Vander Zanden says no, lakes don’t go to sleep in the winter. “Everything that normally goes on, keeps going, just a lot slower.” So they’re just snoozing a little, like my dog Lucy, who always has one eye open. Phytoplankton continue their photosynthesis. “If there’s no snow cover, the light coming into the lake isn’t much different than when there’s no ice.” Add snow cover, and the light diminishes, but even when there’s snow cover, a little light still comes through.

The big difference between ice and open water is the change in water column, the term that describes the water from the surface to the bottom. “In winter, there’s no significant variability in water temperature from just below the ice to the bottom of the lake,” says Vander Zanden. “There’s no movement because the ice protects the lake from the effects of wind, which is what mixes the water.”

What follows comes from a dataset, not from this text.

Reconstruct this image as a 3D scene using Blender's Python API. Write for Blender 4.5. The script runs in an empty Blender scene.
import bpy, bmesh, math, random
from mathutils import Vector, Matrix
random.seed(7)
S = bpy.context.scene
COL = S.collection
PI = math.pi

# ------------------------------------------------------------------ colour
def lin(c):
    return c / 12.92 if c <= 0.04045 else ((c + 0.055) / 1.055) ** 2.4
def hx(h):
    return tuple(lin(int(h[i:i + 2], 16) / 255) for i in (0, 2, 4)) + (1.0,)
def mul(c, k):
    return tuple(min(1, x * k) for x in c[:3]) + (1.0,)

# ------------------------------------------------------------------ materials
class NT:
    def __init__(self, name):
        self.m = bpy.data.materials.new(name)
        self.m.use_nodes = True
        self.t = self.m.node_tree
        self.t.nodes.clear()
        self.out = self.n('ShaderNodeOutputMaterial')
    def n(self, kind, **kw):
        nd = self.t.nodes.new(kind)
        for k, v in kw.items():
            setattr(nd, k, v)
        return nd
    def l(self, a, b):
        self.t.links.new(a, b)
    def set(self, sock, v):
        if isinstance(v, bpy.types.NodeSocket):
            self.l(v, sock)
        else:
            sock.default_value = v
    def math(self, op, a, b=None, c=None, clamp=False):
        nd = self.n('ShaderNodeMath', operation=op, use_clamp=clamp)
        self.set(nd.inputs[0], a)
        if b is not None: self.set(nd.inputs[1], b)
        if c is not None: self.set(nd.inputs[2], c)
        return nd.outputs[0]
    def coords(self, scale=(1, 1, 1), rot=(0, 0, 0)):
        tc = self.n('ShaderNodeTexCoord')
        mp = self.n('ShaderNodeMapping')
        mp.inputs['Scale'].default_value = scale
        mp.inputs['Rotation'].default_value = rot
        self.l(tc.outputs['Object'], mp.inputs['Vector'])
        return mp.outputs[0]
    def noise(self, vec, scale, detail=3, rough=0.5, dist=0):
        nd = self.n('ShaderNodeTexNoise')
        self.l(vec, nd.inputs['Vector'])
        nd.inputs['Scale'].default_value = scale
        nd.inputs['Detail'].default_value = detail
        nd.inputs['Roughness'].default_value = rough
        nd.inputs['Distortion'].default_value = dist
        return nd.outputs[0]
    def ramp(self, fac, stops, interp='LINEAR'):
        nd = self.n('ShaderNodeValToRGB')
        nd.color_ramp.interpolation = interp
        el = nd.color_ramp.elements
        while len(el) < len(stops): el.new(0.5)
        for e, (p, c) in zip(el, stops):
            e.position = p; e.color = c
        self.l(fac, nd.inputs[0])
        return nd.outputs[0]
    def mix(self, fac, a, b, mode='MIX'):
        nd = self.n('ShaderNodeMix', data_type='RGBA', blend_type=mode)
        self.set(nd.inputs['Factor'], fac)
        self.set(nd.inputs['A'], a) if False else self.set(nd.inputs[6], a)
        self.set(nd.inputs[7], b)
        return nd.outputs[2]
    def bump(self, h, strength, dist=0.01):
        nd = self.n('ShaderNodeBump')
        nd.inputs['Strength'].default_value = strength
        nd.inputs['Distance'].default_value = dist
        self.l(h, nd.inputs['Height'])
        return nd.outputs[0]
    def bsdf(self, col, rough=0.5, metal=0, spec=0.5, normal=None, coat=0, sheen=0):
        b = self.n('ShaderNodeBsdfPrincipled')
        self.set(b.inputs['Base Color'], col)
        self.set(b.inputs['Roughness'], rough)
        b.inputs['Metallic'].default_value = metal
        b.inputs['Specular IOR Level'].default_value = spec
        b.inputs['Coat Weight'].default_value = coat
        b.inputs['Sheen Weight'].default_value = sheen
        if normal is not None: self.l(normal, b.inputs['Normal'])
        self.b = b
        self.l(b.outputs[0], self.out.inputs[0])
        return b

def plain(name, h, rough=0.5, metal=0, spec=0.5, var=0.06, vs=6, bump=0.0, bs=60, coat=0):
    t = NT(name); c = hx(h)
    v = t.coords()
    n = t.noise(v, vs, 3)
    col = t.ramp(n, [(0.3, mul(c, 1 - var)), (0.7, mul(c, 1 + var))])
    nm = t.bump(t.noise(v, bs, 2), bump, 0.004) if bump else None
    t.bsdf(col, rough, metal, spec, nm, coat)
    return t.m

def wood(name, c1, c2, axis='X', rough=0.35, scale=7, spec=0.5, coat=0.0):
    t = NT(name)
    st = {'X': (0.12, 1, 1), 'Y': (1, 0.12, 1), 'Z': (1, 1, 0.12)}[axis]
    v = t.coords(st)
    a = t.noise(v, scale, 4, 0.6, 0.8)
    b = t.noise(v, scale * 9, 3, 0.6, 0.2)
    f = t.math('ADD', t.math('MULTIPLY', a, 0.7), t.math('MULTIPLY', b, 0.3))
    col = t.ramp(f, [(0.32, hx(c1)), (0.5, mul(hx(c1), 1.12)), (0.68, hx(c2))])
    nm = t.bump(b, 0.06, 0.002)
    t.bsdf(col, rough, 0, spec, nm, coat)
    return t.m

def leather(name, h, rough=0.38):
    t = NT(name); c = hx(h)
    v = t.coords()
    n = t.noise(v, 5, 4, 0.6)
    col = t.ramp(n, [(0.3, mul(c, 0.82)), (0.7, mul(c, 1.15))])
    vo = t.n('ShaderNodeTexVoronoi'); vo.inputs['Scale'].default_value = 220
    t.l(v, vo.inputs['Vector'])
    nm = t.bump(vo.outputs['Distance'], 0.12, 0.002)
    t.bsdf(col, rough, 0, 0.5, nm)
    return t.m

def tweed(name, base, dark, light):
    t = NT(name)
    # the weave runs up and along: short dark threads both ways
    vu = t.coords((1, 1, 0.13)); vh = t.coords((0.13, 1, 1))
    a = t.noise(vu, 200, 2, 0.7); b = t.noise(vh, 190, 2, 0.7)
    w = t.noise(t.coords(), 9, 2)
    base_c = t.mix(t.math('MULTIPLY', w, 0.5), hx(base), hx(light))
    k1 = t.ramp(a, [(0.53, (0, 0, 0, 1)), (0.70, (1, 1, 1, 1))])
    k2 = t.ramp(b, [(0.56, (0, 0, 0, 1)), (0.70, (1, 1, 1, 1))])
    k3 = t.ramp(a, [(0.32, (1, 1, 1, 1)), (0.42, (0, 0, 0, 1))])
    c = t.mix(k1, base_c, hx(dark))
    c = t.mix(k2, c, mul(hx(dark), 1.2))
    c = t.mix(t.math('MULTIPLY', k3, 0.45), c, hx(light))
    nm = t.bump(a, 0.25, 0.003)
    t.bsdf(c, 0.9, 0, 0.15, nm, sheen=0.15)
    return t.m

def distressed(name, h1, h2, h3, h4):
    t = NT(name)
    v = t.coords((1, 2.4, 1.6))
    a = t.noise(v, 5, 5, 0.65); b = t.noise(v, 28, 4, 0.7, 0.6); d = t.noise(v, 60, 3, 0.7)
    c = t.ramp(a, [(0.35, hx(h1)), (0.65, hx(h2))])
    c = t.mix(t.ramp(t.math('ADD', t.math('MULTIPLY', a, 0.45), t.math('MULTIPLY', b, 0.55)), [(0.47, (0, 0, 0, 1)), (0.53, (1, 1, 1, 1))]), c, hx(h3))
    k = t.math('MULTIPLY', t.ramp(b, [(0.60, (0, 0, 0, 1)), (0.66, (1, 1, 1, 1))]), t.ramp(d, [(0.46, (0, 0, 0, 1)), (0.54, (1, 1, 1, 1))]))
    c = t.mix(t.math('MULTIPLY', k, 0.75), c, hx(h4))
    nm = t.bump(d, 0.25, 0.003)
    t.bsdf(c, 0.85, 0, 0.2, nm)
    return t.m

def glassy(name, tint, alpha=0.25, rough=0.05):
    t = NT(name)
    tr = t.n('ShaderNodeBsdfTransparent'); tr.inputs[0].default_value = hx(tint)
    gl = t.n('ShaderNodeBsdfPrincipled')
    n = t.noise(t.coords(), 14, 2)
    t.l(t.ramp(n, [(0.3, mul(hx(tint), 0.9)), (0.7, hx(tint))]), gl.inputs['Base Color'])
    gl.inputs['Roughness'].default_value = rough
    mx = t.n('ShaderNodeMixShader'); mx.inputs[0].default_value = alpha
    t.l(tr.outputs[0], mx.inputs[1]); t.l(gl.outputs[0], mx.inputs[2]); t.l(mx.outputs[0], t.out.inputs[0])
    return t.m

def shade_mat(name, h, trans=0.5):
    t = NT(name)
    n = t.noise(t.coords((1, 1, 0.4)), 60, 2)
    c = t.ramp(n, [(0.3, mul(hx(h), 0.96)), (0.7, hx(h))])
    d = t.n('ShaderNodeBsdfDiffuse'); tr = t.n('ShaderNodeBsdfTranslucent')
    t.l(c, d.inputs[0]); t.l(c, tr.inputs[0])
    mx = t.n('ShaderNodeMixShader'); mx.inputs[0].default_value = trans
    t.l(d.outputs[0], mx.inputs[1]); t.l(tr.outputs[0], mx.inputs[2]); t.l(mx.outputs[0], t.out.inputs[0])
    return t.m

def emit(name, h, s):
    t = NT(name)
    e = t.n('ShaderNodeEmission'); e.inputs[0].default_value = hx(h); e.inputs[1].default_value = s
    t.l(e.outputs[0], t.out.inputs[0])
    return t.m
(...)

What does “frozen over” mean for Lake Mendota?

If there’s continuous ice from Picnic Point to Maple Bluff, Mendota is officially locked up. Since records have been kept (1850!), the average number of days Lake Mendota is frozen over has decreased by a month. “Of course, climate change has played a role, but there is variability,” Vander Zanden says. “But the trend is that ice covers the lake fewer and fewer days.”

What happens when there’s no ice? “The summer algal blooms likely have a running start and we see worse water quality,” Vander Zanden says, because the lake gets a lot more solar energy without ice cover.

When the water opens up, things change. Solar energy and wind across the surface start to stir things up.

On a lake the size of Mendota, the top strata warms up. That’s also known as the epilimnion, which means “top of the lake” in Greek, and it extends down 30 feet or so. Shallow bays warm up quickly, and University Bay may feel almost balmy, 10 or more degrees warmer than the open water. Wind and solar energy churn nutrients around and critters start eating more, and making more critters. A water molecule can move from the surface of the lake to the bottom in a day before water starts to stratify into the aforementioned epilimnion, the middle section or thermocline, and the hypolimnion (“bottom of the lake”) — the layer of cold, dense, low-oxygenated water. The levels stratify much like oil and water: cold water weighs more, warm water less.

The immense amount of solar energy hitting the lakes is mind-blowing. A calorie is the unit of heat required to raise the temperature of a cubic centimeter of water one degree Celsius. Hold that thought.

Lake Mendota contains 505 million cubic meters of water. That’s 505 billion liters of water. That’s a trillion Stanley mugs. Even if only the top ten feet warm up 15 degrees Celsius, the energy required, while certainly calculable, is such an astronomical number it wouldn’t mean anything. It’s like the number of stars in a galaxy. It’s just freaking big.

I like the thought of a lake not going fully to sleep, but snoozing a little, a cycle that’s been going on for millenia.